In a year when one of the strongest big-screen films — director Mike Leigh’s Mr. Turner, about 19th-century British painter J.M.W. Turner — was an artist biopic of the most artful order, the idea of spending hours in the dark with artist backstories may be less off-putting than usual. With UCSB Arts & Lectures’ fascinating new series of documentaries Art on Film, starting Thursday, April 21, at Campbell Hall and running for four more Thursday nights through May 12, art makes its way to the screen in humbler and also truer fashion (read: documentary fashion) and addresses its general field of interest from multiple angles.
The film sequence kicks off with Levitated Mass: The Story of Michael Heizer’s Monolithic Sculpture (April 21), directed by Doug Pray, which follows the remarkable trajectory and logistical entanglements of manifesting “land artist” Michael Heizer’s epic work of the same name at LACMA in 2012. The installation involved transporting a 340-ton boulder — a very special, mystically imbued boulder — from a Riverside County rock quarry to LACMA for one of his primal/modernist epiphanies, to the tune of $10 million.

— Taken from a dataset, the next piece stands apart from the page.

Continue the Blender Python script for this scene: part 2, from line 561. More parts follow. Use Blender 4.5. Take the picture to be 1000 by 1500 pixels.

Heizer has been focusing on land and environmental issues in his sculptures since the late ’60s, when he first attempted to create an earlier version of his 2012 piece. The film deals with the life and unique ideas of this gallery-eschewing “outsider” artist (who lives in a remote spot in Nevada and has been creating a massive land sculpture “City” for years, along with landmark works such as “Double Negative”). But the film mostly chronicles the strange creation of his LACMA work, a process that included a long account of the slow transport of “the rock” across four counties in SoCal, to the amazement, skepticism, jeers, and cheers of the public. In that way, the creation of Levitated Mass took on an uncommon public art aspect, the kinetic prelude to its ultimate sedentary state on the LACMA property, at which point the pithy Heizer said it fulfills his vision that “static art is its own language. Everything that’s said is said by it.”